オープンブック方式、即ち、原価を開示する方式を採用することによって、今までの請負方式からすれば、革命的・革新的な発想となります。

日本の建設業は、民法に規定がある「請負契約」が基本です。

マンション大規模修繕工事も同様に行われてきました。

建設業法には、

「建設業は建設工事の完成を請け負う営業をすること」

「建設業者は建設業許可を受けて建設業を営む者」

と書かれています。

キーワードは「請負」です。

 

それでは、「請負」とはどういうことなのでしょうか?

民法を要約すれば、

「当事者の一方が相手方に対し仕事の完成を約し、他方がこの仕事の完成に対する報酬を支払うことを約すること」

となります。

すなわち、仕事の「完成」に対して報酬を支払うのです。

この「完成」に対してお金を支払う「請負契約」は、厳密に言えば、工事費の総額を決め、その中身を開示する必要がない契約形態なのです。

 

そうである以上、日本の建設産業が発注者に対して、内容の開示をせずに不透明な体質のままであるということは当然であるわけです。

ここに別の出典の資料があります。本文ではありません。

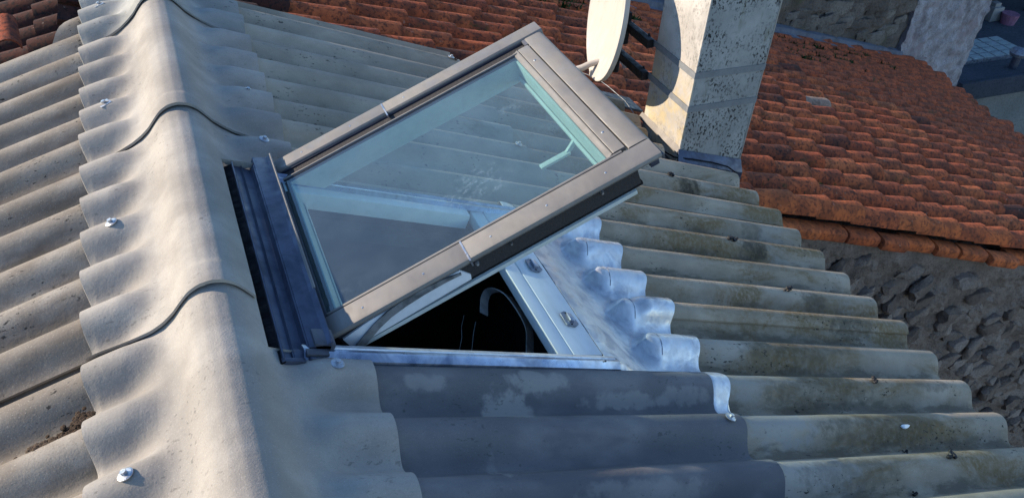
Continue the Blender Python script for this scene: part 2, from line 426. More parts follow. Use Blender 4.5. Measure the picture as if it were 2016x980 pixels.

これが、硬直した建設業の一つの要因となってしまっていたのです。

談合もこの体質から発生したと言っても過言ではないでしょう。

 

請負契約では、建設業者に瑕疵担保責任という無過失責任が覆い被さります。

言い換えれば、発注者は、建設業者が負うたいへん大きなこのリスク費用を負担していることになります。

建設業者から見れば、建物を完成させ、大きなリスクを背負い込み、一定の対価を受けます。

 

完成すればよいわけですから、工事途中の過程はどうでもよい、リスクを背負って建物を完成させれば工事費の中身はブラックボックスでもよいことになります。

発注者から見れば、建設業者が大きなリスクを請けてくれ、お金を払えば完成してくれるのですから、一義的には安心を得ることができます。

日本の建設業は、ハイリスク・ハイリターンな産業です。

発注者から見れば、何かあれば、建設業者がすべてを保証してくれると思うことでしょう。

反対に、不必要にお金を払いすぎているのではと思うかもしれません。

いずれにしても、この図式を一般の方々が理解しているかどうかは疑問です。

 

日本のゼネコンが海外で利益が出せない(赤字になる)のは、日本的請負から脱皮できず、大きなリスクを背負うことを当然視してしまっているからです。

発注者も完成物の仕上がりが、契約内容や設計図書と少しぐらい違っていても――当初設計よりも良くなっていれば、完成さえすれば――日本では許されているようです。

このような曖昧さが海外では、契約行為に長けた海外発注者の餌食になっています。

日本でも「建設業」イコール「請負」ではない業態が求められます。

ローリスク・ローリターンも視野に入れる必要があります。